The day has finally arrived when we will begin to determine the fate of the Presidency of Donald J. Trump. And, although Senate Republicans are steadfast in their determination to get the whole thing over with quickly, culminating in a predictable acquittal, we as a country will have to deal with how history will treat the participants in only the third impeachment of a president in our 250 year history. However, this will certainly be the first that relies on Twitter for summarizing the President’s defense: “political witch hunt,” “sham,” “hoax,” “they are trying to overturn the election,” “where is the impeachable offense?” But the key phrase, and the only one that really matters is “do us a favor, though.” Not as snappy as: “what did the President know and when did he know it?” but just as salient.
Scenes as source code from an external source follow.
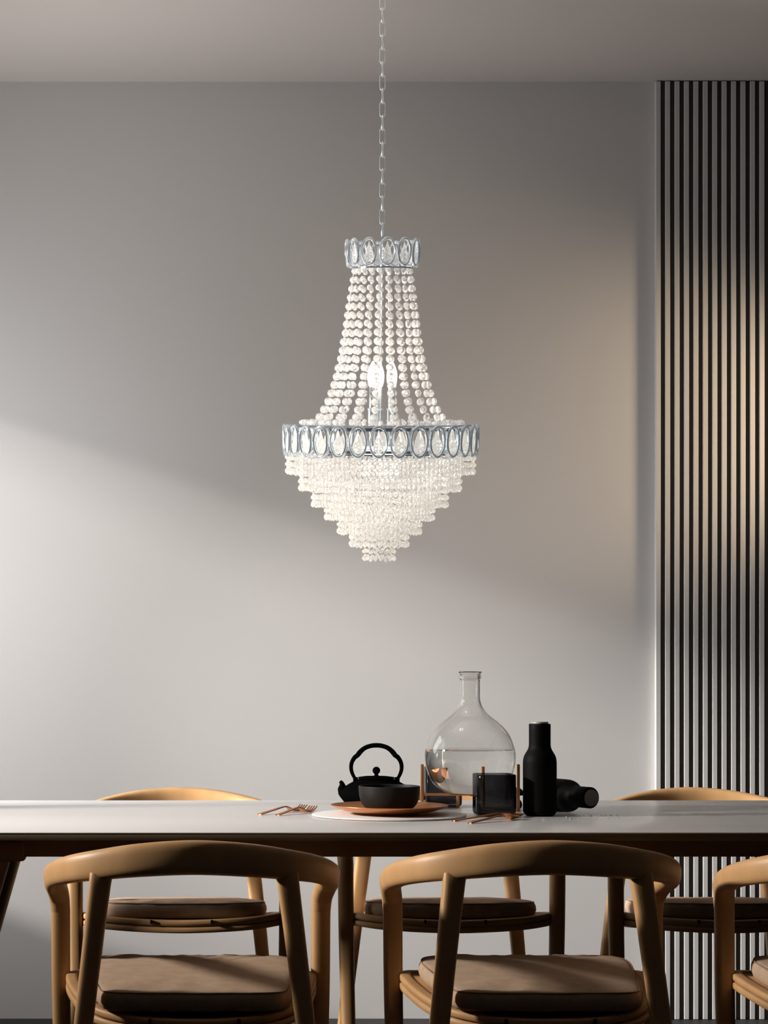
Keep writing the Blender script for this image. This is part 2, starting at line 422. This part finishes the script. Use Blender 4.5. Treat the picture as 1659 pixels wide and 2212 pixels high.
pin = [(r, z) for r, z in pi if z > TH * .9]
top = [((21.6) * cs - TH, zz(1462)), (21.8 * cs - TH, zz(1454)), (22.6 * cs - TH * .6, zz(1451.6))]
shell = [(0.0, 0.0015), (0.030, 0.0008)] + po + list(reversed(top)) + list(reversed(pin)) + [(0.0, TH + .0012)]
root = empty('glass_carafe', (CXc, CD, T + BT + .0002), 'large round clear glass carafe half full of water on the copper stand', 'carafe')
lathe(G(), shell, 96).build('glass_shell', M['glass'], root, 60)
WL = zz(1619.5)
wp = [(0.0, TH + .0008)] + [(r + .0004, z - .0003) for r, z in pin if z < WL] 
rw = [r for r, z in pin if z >= WL][0] + .0004
wp += [(rw, WL), (0.0, WL)]
lathe(G(), wp, 96).build('water', M['water'], root, 50)

# smoked glass cups: square with rounded corners
def rrect(w, dp, r, z, n=8):
    pts = []
    for cx, cy, a0 in ((w / 2 - r, dp / 2 - r, 0), (-w / 2 + r, dp / 2 - r, PI / 2), (-w / 2 + r, -dp / 2 + r, PI), (w / 2 - r, -dp / 2 + r, 1.5 * PI)):
        for k in range(n + 1):
            a = a0 + PI / 2 * k / n
            pts.append((cx + r * math.cos(a), cy + r * math.sin(a), z))
    return pts
def cup(loc, w, h, label, rz=0):
    t = 0.0042
    rings = [rrect(w - .022, w - .022, .008, 0), rrect(w - .008, w - .008, .013, .002), rrect(w - .001, w - .001, .016, .007), rrect(w, w, .016, .013), rrect(w, w, .016, h - .002), rrect(w - .001, w - .001, .016, h - .0006), rrect(w - t, w - t, .0145, h), rrect(w - 2 * t + .001, w - 2 * t + .001, .013, h - .0006),
             rrect(w - 2 * t, w - 2 * t, .0125, h - .002), rrect(w - 2 * t, w - 2 * t, .0125, .018), rrect(w - 2 * t - .004, w - 2 * t - .004, .011, .012), rrect(w - .03, w - .03, .008, .0095)]
    o = loft(G(), rings).build('smoked_glass_tumbler', M['smoke'], None, 50, loc)
    o.rotation_euler = (0, 0, rz)
    return tag(o, label, 'glass', 'smoked glass tumblers beside the carafe')
d = 5.243; cup(((1067.5 - VX) * d / F, d, T), .0880, .0945, 'square smoked glass tumbler in front of the copper carafe stand', .03)
d = 5.560; cup(((956.5 - VX) * d / F, d, T), .0865, .0945, 'square smoked glass tumbler behind the carafe, next to the bowl', -.04)

# grinders
def grinder(label, mat_lid):
    root = empty('bottle_grinder', (0, 0, 0), label, 'grinder', 0, 'black bottle-shaped grinders')
    k = 5.24 / F
    z = lambda py: (1763 - py) * k
    lo = [(0, 0), (24, 0), (29.5, 1.2), (33.5, 4.5), (35.6, 9.5), (36.2, 16), (36.2, 78.2)]
    lathe(G(), crom([(r * k, h * k) for r, h in lo], 3) + [(35.6 * k, 78.6 * k), (0, 78.6 * k)], 64).build('body', M['grinder'], root, 40)
    hi = [(35.6, 78.9), (36.2, 79.5), (36.2, 112), (35.8, 119), (34.3, 127), (31, 134), (27.4, 140), (24.7, 145.5), (23.6, 151), (23.3, 158), (23.3, 197.5)]
    lathe(G(), [(0, 78.7 * k)] + crom([(r * k, h * k) for r, h in hi], 3) + [(22.9 * k, 198.2 * k), (20.5 * k, 198.3 * k), (0, 198.3 * k)], 64).build('grinder_head', M['grinder'], root, 40)
    o = lathe(G(), [(0, 198.4 * k), (17.6 * k, 198.4 * k), (18.2 * k, 199.2 * k), (18.2 * k, 202.2 * k), (17.5 * k, 203 * k), (0, 203 * k)], 48).build('lid', mat_lid, root, 40)
    o['label'] = 'grey disc lid'
    return root
d = 5.24; r1 = grinder('tall black bottle-shaped grinder standing upright with light grey lid', M['steel'])
r1.location = ((1166 - VX) * d / F, d, T)
r2 = grinder('black bottle-shaped grinder lying on its side behind the upright one', M['lidshade'])
capc = P(1278.5, 1725, 5.27); ax = Vector((.45, -.893, 0)).normalized()
LZ = T + 36.2 * 5.24 / F + .0002
r2.rotation_euler = ax.to_track_quat('Z', 'Y').to_euler()
r2.location = Vector((capc.x, capc.y, LZ)) - ax * (203 * 5.24 / F)

# unclear dark shape, built as a small knobbed pot, between the carafe and the upright grinder
d = 5.475
g = lathe(G(), [(0, 0), (.013, 0), (.0163, .004), (.0172, .010), (.0158, .0165), (.012, .0215), (.0065, .0245), (.005, .028), (.0065, .0305), (.0225, .032), (.0245, .034), (.024, .0385), (.019, .0425), (.014, .0475), (.008, .0505), (0, .0515)], 40)
tag(g.build('knobbed_iron_pot', M['iron'], None, 40, ((1112 - VX) * d / F, d, T)), 'small black knobbed pot half hidden between carafe stand and upright grinder', 'pot')

# cutlery
def strip(g, pts, th):                                # pts: (x, z, halfwidth, y offset) along the tool, flat strip with thickness
    rings = []
    for x, z, hw, y in pts:
        rings.append([(x, y - hw, z), (x, y + hw, z), (x, y + hw * .9, z + th), (x, y - hw * .9, z + th)])
    return loft(g, rings)
def place_tool(o, a, b):
    a, b = Vector(a), Vector(b); dv = b - a
    o.location = a; o.rotation_euler = (0, 0, math.atan2(dv.y, dv.x))
def fork(a, b, lab):
    Lf = (Vector(b) - Vector(a)).length
    g = strip(G(), crom([(0, .0006, .0042, 0), (.02 * Lf, .0008, .0052, 0), (.30 * Lf, .0068, .0044, 0), (.52 * Lf, .0116, .0034, 0), (.60 * Lf, .0112, .0034, 0), (.67 * Lf, .0068, .0065, 0), (.74 * Lf, .0022, .0105, 0), (.81 * Lf, .0008, .0112, 0)], 5), .0026)
    for i in range(4):
        y = (i - 1.5) * .0063
        strip(g, crom([(.80 * Lf, .0008, .0021, y), (.86 * Lf, .0015, .0018, y), (.93 * Lf, .0050, .0015, y), (Lf, .0115, .0010, y)], 4), .0020)
    o = g.build('dessert_fork', M['copper'], None, 40); place_tool(o, a, b)
    return tag(o, lab, 'fork', 'copper forks left of the plate')
def spoon(a, b, lab):
    Lf = (Vector(b) - Vector(a)).length
    g = strip(G(), crom([(0, .0006, .0040, 0), (.02 * Lf, .0008, .0050, 0), (.35 * Lf, .0058, .0042, 0), (.58 * Lf, .0095, .0032, 0), (.66 * Lf, .0090, .0034, 0), (.70 * Lf, .0078, .0045, 0)], 5), .0026)
    cx, a1, b1, hh = .845 * Lf, .158 * Lf, .0150, .0070
    rings = []
    for sgn, fs in ((1, (.12, .35, .6, .8, .93, 1.0)), (-1, (.97, .9, .75, .5, .25, .08))):
        for f in fs:
            z = .0004 + hh * f ** 2.2 + (0 if sgn > 0 else .0013)
            rings.append([(cx + a1 * f * math.cos(t), b1 * f * math.sin(t), z + .0035 * f * max(0, -math.cos(t))) for t in [2 * PI * k / 32 for k in range(32)]])
    loft(g, rings)
    o = g.build('teaspoon', M['copper'], None, 40); place_tool(o, a, b)
    return tag(o, lab, 'spoon', 'copper spoons right of the placemat')
def onT(px, py):
    dd = (CAMH - T) * F / (py - VY); return ((px - VX) * dd / F, dd, T)
fork(onT(561, 1760.5), onT(656, 1750), 'copper fork lying at the left of the pair beside the placemat')
o = fork(onT(600, 1762), onT(677, 1752.5), 'copper fork whose tines are nearest the placemat, right of the pair')
spoon(onT(1015.5, 1779), onT(1119, 1769), 'copper spoon lying in front, nearer the table edge')
spoon(onT(981, 1774.5), onT(1131, 1764.5), 'copper spoon lying behind the other, its handle nearest the placemat')

# spilled salt
g = G(); rs = random.Random(5)
for cx, cy, n, sx, sy in ((1172, 1770, 2, 8, 1.5), (1212, 1769, 8, 22, 3.5), (1238, 1767, 10, 14, 3.5), (1305, 1769, 16, 24, 3), (1290, 1762, 26, 45, 2), (1330, 1766, 14, 40, 3)):
    for _ in range(n):
        p = onT(cx + rs.uniform(-sx, sx), cy + rs.uniform(-sy, sy)); r = rs.choice((.0004, .0005, .0007, .0011)) if cx > 1250 else rs.choice((.0008, .0012, .0019))
        pts = [(p[0] + r * 1.1 * math.cos(PI / 3 * k + r * 900), p[1] + r * math.sin(PI / 3 * k + r * 900), T + r * .7) for k in range(6)]
        b = [(p[0] + (x - p[0]) * .7, p[1] + (y - p[1]) * .7, T) for x, y, z in pts]; t = [(p[0] + (x - p[0]) * .5, p[1] + (y - p[1]) * .5, T + r * 1.4) for x, y, z in pts]
        loft(g, [b, pts, t])
tag(g.build('salt_grains', M['salt'], None, 20), 'coarse white salt grains spilled on the table before the grinders', 'salt', kind='stuff')

# ------------------------------------------------------------------ chandelier
CHD = 5.272; SCL = F / CHD
CHX = (826.5 - VX) / SCL
def zy(py): return (545 - py) / SCL                  # local height, photo row -> metres below the crown
R = lambda px: px / SCL
TILT = math.radians(6.5)
HZ = CAMH + (VY - 545) / SCL
root = empty('crystal_chandelier', (CHX, CHD, HZ), 'tall crystal empire chandelier with chrome oval bands hanging on a chain', 'chandelier')
frame = root
root.rotation_euler = (TILT, 0, 0)
UT = Matrix.Rotation(-TILT, 3, 'X')

BEAD_V, BEAD_F = [], []
for rr_, zz_ in ((.45, .62), (.92, .30), (1.0, 0), (.92, -.30), (.45, -.62)):
    for k in range(8):
        a = 2 * PI * (k + (.5 if abs(zz_) == .30 else 0)) / 8
        BEAD_V.append(Vector((rr_ * math.cos(a), zz_, rr_ * math.sin(a))))
for i in range(4):
    for k in range(8):
        l = (k + 1) % 8
        a, b, c, d2 = i * 8 + k, i * 8 + l, (i + 1) * 8 + l, (i + 1) * 8 + k
        if i in (0, 2): BEAD_F += [(a, b, d2), (b, c, d2)] if i == 0 else [(a, b, c), (a, c, d2)]
        else: BEAD_F += [(a, b, c), (a, c, d2)] if i == 1 else [(a, b, d2), (b, c, d2)]
BEAD_F += [tuple(range(8)), tuple(range(39, 31, -1))]
BEAD_F = [tuple(reversed(f)) for f in BEAD_F]
BS_V = [Vector((r * math.cos(2 * PI * k / 6 + o), z, r * math.sin(2 * PI * k / 6 + o))) for r, z, o in ((.55, .85, 0), (1, 0, .5), (.55, -.85, 0)) for k in range(6)]
BS_F = [tuple(range(5, -1, -1)), tuple(range(12, 18))]
for i in range(2):
    for k in range(6):
        l = (k + 1) % 6; BS_F.append((i * 6 + k, i * 6 + l, (i + 1) * 6 + l, (i + 1) * 6 + k))
BS_F = [f if len(f) == 6 else tuple(f) for f in BS_F]

def bead(g, c, r, yaw, small=False, stretch=1.0, pitch=0.0):
    mt = Matrix.Rotation(yaw, 3, 'Z') @ Matrix.Rotation(pitch, 3, 'X')
    V, Fc = (BS_V, BS_F) if small else (BEAD_V, BEAD_F)
    g.add([Vector(c) + mt @ Vector((v.x * r, v.y * r, v.z * r * stretch)) for v in V], Fc, 0)

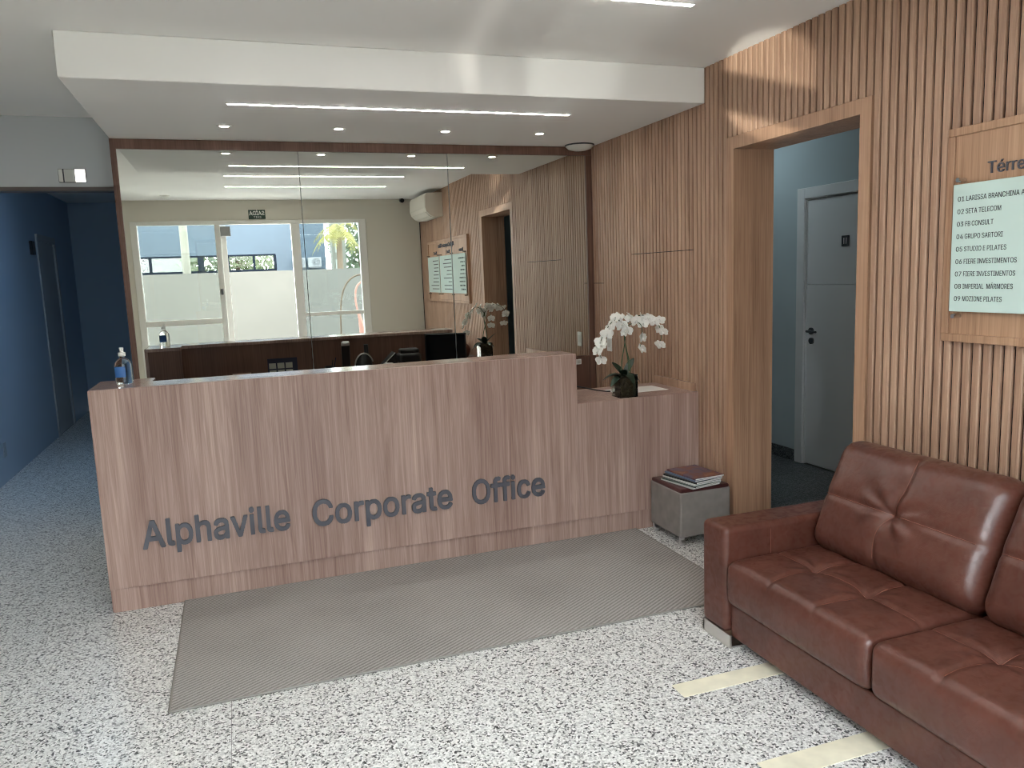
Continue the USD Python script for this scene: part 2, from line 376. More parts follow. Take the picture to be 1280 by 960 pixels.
obj('door_pane', box(-3.745, -2.73, FY - 0.136, FY - 0.130, 0.06, 2.375), M['clear_pane'], d3)
obj('door_handle', box(-2.785, -2.755, FY - 0.005, FY + 0.03, 1.44, 1.52, 0.006), M['grey_plastic'], d3)
obj('track_stop', box(-2.74, -2.60, FY - 0.09, FY - 0.01, 2.22, 2.345, 0.004), simple('alu_grey', (150, 150, 148), 0.5), d3)

def spot(path, pos, target, power, cone, color=(1.0, 0.95, 0.86), radius=0.03, soft=0.1):
    L = UsdLux.SphereLight.Define(stage, path)
    L.CreateRadiusAttr(radius); L.CreateIntensityAttr(power); L.CreateColorAttr(Gf.Vec3f(*color))
    sh = UsdLux.ShapingAPI.Apply(L.GetPrim()); sh.CreateShapingConeAngleAttr(cone); sh.CreateShapingConeSoftnessAttr(soft)
    z = np.array(pos, float) - np.array(target, float); z /= np.linalg.norm(z); x = np.cross([0, 0, 1], z); x /= np.linalg.norm(x); y = np.cross(z, x)
    L.AddTransformOp().Set(Gf.Matrix4d(*[*x, 0, *y, 0, *z, 0, *map(float, pos), 1]))
gs = thing('added_glint_light', 'small dark fixture added outside to throw sun glints on the ceiling', 'added_lamp', (-2.15, -9.4, -0.04))  # made-up fixture, carries the beam for the ceiling glints
obj('housing', cat_(tube([(-0.05, -0.2, 0.22), (0.0, 0.0, 0.28)], [0.06, 0.075], 16)), M['black_plastic'], gs, smooth=40)
obj('stake', tube([(-0.03, -0.12, 0.24), (-0.03, -0.12, 0.0)], [0.012, 0.012], 8), M['black_plastic'], gs)
spot('/World/glint_beam', (-2.19, -9.32, 0.27), (-1.05, -1.95, 2.69), 11000.0, 4.0, soft=0.5)  # added beam, stands in for sun reflected up from outside
gs2 = thing('added_glint_light', 'small dark fixture added outside for the sun glint on the wall over the corridor opening', 'added_lamp', (-5.22, -8.68, -0.04))  # another made-up fixture, for the glint on the slatted wall
obj('housing', cat_(tube([(-0.12, -0.16, 0.03), (0.0, 0.0, 0.09)], [0.05, 0.06], 16)), M['black_plastic'], gs2, smooth=40)
obj('stake', tube([(-0.08, -0.10, 0.06), (-0.08, -0.10, 0.0)], [0.012, 0.012], 8), M['black_plastic'], gs2)
spot('/World/glint_beam_side', (-5.16, -8.60, 0.12), (0.0, -2.14, 2.46), 270000.0, 1.9, radius=0.02, soft=0.3)  # added beam imitating a sun glint over the corridor opening

# ================================================================== LAMPS AND CEILING FITTINGS
for k, (x0, x1, yc, z, where) in enumerate([(-2.582, -0.668, -1.139, SOF, 'long white LED strip light set into the lowered ceiling above the reception desk'),
                                            (-2.62, -0.66, -2.470, CEIL, 'white LED strip light in the high ceiling, cut by the photo top edge'),
                                            (-2.62, -0.73, -3.31, CEIL, 'LED strip light in the high ceiling, middle strip seen in the mirror'),
                                            (-2.62, -0.765, -4.245, CEIL, 'LED strip light in the high ceiling, lowest strip in the mirror')]):
    t = thing('strip_light', where, 'ceiling light', (0, 0, 0))
    obj('channel', box(x0 - 0.008, x1 + 0.008, yc - 0.017, yc + 0.017, z - 0.003, z, 0.001), M['white_plastic'], t)
    obj('diffuser', box(x0, x1, yc - 0.012, yc + 0.012, z - 0.005, z - 0.0025), M['led'], t)
dl = thing('downlight', 'small recessed downlight at the far left end of the lowered ceiling', 'ceiling light', (-2.603, -0.529, SOF))
obj('ring', lathe([(0.026, -0.001), (0.026, -0.004), (0.042, -0.004), (0.044, 0.0), (0.026, -0.001)], 28), M['white_plastic'], dl, smooth=40)
obj('lens', lathe([(0, -0.0035), (0.0265, -0.0035), (0.0265, -0.0005), (0, -0.0005)], 24), M['spot_led'], dl)
for x, lb in ((-1.94, 'small recessed downlight, second from the left in the lowered ceiling'), (-1.264, 'small recessed downlight, third from the left in the lowered ceiling'), (-0.612, 'small recessed downlight nearest the white ceiling access point')):
    copy_of(dl, 'downlight', (x, -0.529, SOF), 0, lb, 'ceiling light')
ap = thing('access_point', 'flat round white ceiling access point with dark rim in the corner', 'access point', (-0.135, -0.125, SOF))
obj('dome', lathe([(0, -0.042), (0.05, -0.040), (0.085, -0.030), (0.104, -0.012), (0.104, -0.010), (0, -0.010)], 40), M['white_plastic'], ap, smooth=40)
obj('rim', lathe([(0, -0.0095), (0.108, -0.0095), (0.108, 0.0), (0, 0.0)], 40), M['grey_plastic'], ap, smooth=40)
sdv = thing('smoke_detector', 'small flat smoke detector on the ceiling near the entrance', 'smoke detector', (-3.33, -5.2, CEIL))
obj('base', lathe([(0, -0.012), (0.055, -0.012), (0.058, 0), (0, 0)], 28), M['white_plastic'], sdv, smooth=40)
obj('cap', lathe([(0, -0.035), (0.03, -0.033), (0.042, -0.024), (0.046, -0.0125), (0, -0.0125)], 28), M['white_plastic'], sdv, smooth=40)
el = thing('reflecting_plaque', 'small wall plaque above the dark hall opening, its reflection put in as a glowing panel', 'wall plaque', (-3.645, HY, 2.272))  # plaque reflecting the bright entrance, built as a box with a glowing part
obj('housing', box(0, 0.162, -0.012, 0.0, 0, 0.088, 0.002), M['grey_plastic'], el)
obj('side_panel', box(0.003, 0.026, -0.02, -0.012, 0.003, 0.085, 0.001), M['white_plastic'], el)
obj('cover', box(0.035, 0.093, -0.02, -0.012, 0.003, 0.085, 0.001), simple('cover_grey', (206, 206, 200), 0.4), el)
obj('reflection_glow', box(0.098, 0.159, -0.02, -0.012, 0.003, 0.085, 0.001), emit('reflection_glow', (1.0, 0.98, 0.90), 0.9), el)  # emission put in for the reflected daylight, not a lamp
lp = thing('added_corridor_light', 'round frosted dome lamp added out of view to light the side corridor', 'ceiling light', (0.85, -0.2, CEIL))  # unseen lamp added to brighten the corridor walls and door
obj('base', lathe([(0, -0.012), (0.16, -0.012), (0.165, 0.0), (0, 0.0)], 32), M['white_plastic'], lp, smooth=40)
obj('dome', lathe([(0, -0.13), (0.06, -0.122), (0.11, -0.095), (0.14, -0.05), (0.148, -0.0122), (0, -0.0122)], 32), emit('panel_cool', (0.76, 0.93, 1.0), 7.5), lp, smooth=40)
hl = thing('added_hall_light', 'square bluish panel lamp added out of view to light the dark side hall', 'ceiling light', (-3.9, 1.5, CEIL))  # unseen lamp added to give the hall its cool light
obj('frame', box(-0.2, 0.2, -0.2, 0.2, -0.012, 0, 0.002), M['white_plastic'], hl)
obj('diffuser', box(-0.18, 0.18, -0.18, 0.18, -0.014, -0.0115), emit('panel_blue', (0.52, 0.76, 1.0), 13.0), hl)
cc = thing('security_camera', 'small black security camera high on the entrance wall, beside the air conditioner', 'camera', (-0.255, FY, 2.655))
obj('mount', cyl((0, 0, 0.02), (0, 0.03, 0.02), 0.02, n=16), M['white_plastic'], cc, smooth=40)
obj('body', cyl((0, 0.03, 0.018), (0, 0.11, 0.005), 0.030, n=20), M['black_plastic'], cc, smooth=40)

# ================================================================== MIRROR
mi = thing('wall_mirror', 'large frameless wall mirror in three panels behind the reception desk', 'mirror')
for xa, xb, yaw_ in ((-3.247, -2.1515, 0.0), (-2.1485, -1.1240, 0.06), (-1.1200, -0.046, 0.25)):   # the panels hang very slightly out of line
    hw = (xb - xa) / 2
    obj('mirror_panel', move(box(-hw, hw, -0.003, 0.003, 0.918, 2.431, 0.0008), ((xa + xb) / 2, -0.0195, 0), rz=yaw_), M['mirror'], mi)

# ================================================================== RECEPTION DESK
D0 = -1.482
dk = thing('reception_desk', 'long wood-grain reception desk with raised counter and grey lettering', 'reception desk')
obj('front_panel', box(-3.315, -0.813, D0, D0 + 0.022, 0.120, 1.10, 0.0012), M['desk_wood'], dk)
obj('front_panel', box(-0.8125, -0.004, D0, D0 + 0.022, 0.120, 0.813, 0.0012), M['desk_wood'], dk)
obj('plinth', box(-3.307, -0.004, D0 + 0.012, D0 + 0.034, 0.0, 0.1165, 0.001), M['desk_wood'], dk)
obj('counter_ledge', box(-3.315, -0.813, D0 + 0.0222, -1.245, 1.075, 1.10, 0.0015), M['desk_top'], dk)
obj('return_top', box(-3.315, -3.055, -1.2448, -1.09, 1.075, 1.10, 0.0015), M['desk_top'], dk)
obj('low_counter', box(-0.812, -0.004, D0 + 0.0222, -0.985, 0.787, 0.813, 0.0015), M['desk_wood'], dk)
obj('return_side', box(-3.315, -3.293, D0 + 0.0222, -1.09, 0.0, 1.0748), M['desk_wood'], dk)
obj('return_end', box(-3.292, -3.055, -1.112, -1.092, 0.0, 1.0748), M['dark_wood'], dk)
obj('inner_panel', box(-3.292, -0.834, -1.282, -1.262, 0.0, 1.0748), M['dark_wood'], dk)
obj('end_panel', box(-0.834, -0.813, D0 + 0.0222, -1.245, 0.0, 1.0748), M['desk_wood'], dk)
obj('worktop', box(-3.054, -0.836, -1.2615, -0.66, 0.720, 0.745, 0.001), M['dark_wood'], dk)
obj('leg_panel', box(-3.052, -3.030, -1.26, -0.68, 0, 0.7198), M['dark_wood'], dk)
obj('leg_panel', box(-0.834, -0.812, -1.244, -0.99, 0, 0.7868), M['dark_wood'], dk)
obj('upstand', box(-0.024, -0.004, -1.455, -0.985, 0.8135, 0.862), M['slat_wood'], dk)
# cut-out letters, one part each
def letters(word, x0, x1, z, cap=0.132):
    t = meshkit.text_mesh(word, cap, 0.012, True)
    t.vertices[:, 0] *= (x1 - x0) / t.bounds[1, 0]
    groups = []
    for c in sorted(t.split(only_watertight=False), key=lambda c: c.bounds[0, 0]):
        a, b = c.bounds[0, 0], c.bounds[1, 0]
        if groups and min(b, groups[-1][1]) - max(a, groups[-1][0]) > 0.5 * (b - a):
            groups[-1][2].append(c); groups[-1][1] = max(groups[-1][1], b)
        else:
            groups.append([a, b, [c]])
    for a, b, cs in groups:
        m = cat_(*cs); v = m.vertices
        obj('letter', trimesh.Trimesh(np.stack([x0 + v[:, 0], D0 - v[:, 2], z + v[:, 1]], 1), m.faces, process=False), M['letter_grey'], dk)
letters('Alphaville', -3.153, -2.451, 0.309)
letters('Corporate', -2.348, -1.584, 0.304)
letters('Office', -1.479, -1.034, 0.304)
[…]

The battle over additional witnesses and the introduction of evidence discovered after the House impeachment vote (thanks, Lev) is almost beside the point because the facts are simple: Trump withholds aid approved by Congress and desperately needed by the Ukrainians in their internecine battle with Russia and dangles the possibility of a White House visit to newly elected comedian-turned President Zelensky until he promises a thorough investigation of Trump’s most feared opponent, Joe Biden, and his son and the totally discredited theory that Ukraine, not Russia, interfered in the 2016 election.

Yes, I know, Mr. Trump is so moral and upstanding in his concern about corruption that his defenders claim he was only talking about corruption in general and not only that of the Bidens. One could only wish that he would be as concerned with the behavior of other recipients of his largesse, as when he makes nice with the murderous Mohammad bin Salman or coddles his favorite autocrats, Erdogan, Bolsonaro, Orban and, of course, Ukraine’s primary antagonist, Putin. Such a righteous man.

The trial that will not be a trial in the Senate will have the Republicans couch his defense on two arguments: one, the House investigation was unfair and, therefore, a sham, and two, abuse of power is not an impeachable offense. The subtext is that the President is not obliged to cooperate in his own impeachment process, so his refusal to allow witnesses who actually know the facts cannot itself be impeachable as obstruction of Congress.

Well, variations of these arguments were made, unsuccessfully, during the Watergate drama, and we all know how that ended. Of course then the Republicans who began the process as steadfast defenders of Nixon by and large remained open to learning the facts, even though it took the “smoking gun” tape of June 23, 1972 in which RN ordered the FBI to stop investigating the burglary because it involved a matter of “national security,” to turn the few remaining holdouts in favor of impeachment. [Is it merely a coincidence that two key figures from that drama, Egil Krogh, who authorized the break-in at the office of Daniel Ellsberg’s psychiatrist, and Tom Railsback, the Illinois Republican who helped draft the articles of impeachment, died this week?]

Meanwhile Trump, taking a lesson from Tricky Dick himself, flits around the globe, trying to appear presidential and above the fray, the anti-globalist charming the masters of the universe at Davos. But, we all know that this day was inevitable from the moment Trump took that oath: the man is a walking abuse of power. There is no need for a “smoking gun;” it exists in his very being.

Well, I’m no Constitutional scholar, but the undefined concept of “high crimes and misdemeanors’” when the president is involved, necessarily includes abuse of power when he violates the oath of office and does not necessarily require the commission of a crime, contrary to what Alan Dershowitz now says. Hamilton, in Federalist Paper № 65, clearly contemplated this argument and shot it down when he wrote:

The subjects of its jurisdiction are those offenses which proceed from the misconduct of public men, or, in other words, from the abuse or violation of some public trust. They are of a nature which may with peculiar propriety be denominated POLITICAL, as they relate chiefly to injuries done immediately to the society itself.

Trading Congressionally-approved foreign aid to an ally for a political favor? If, as appears certain, the Republican-controlled Senate agrees with Mr. Trump that such a proposal was “perfect,” somehow I doubt that history will agree.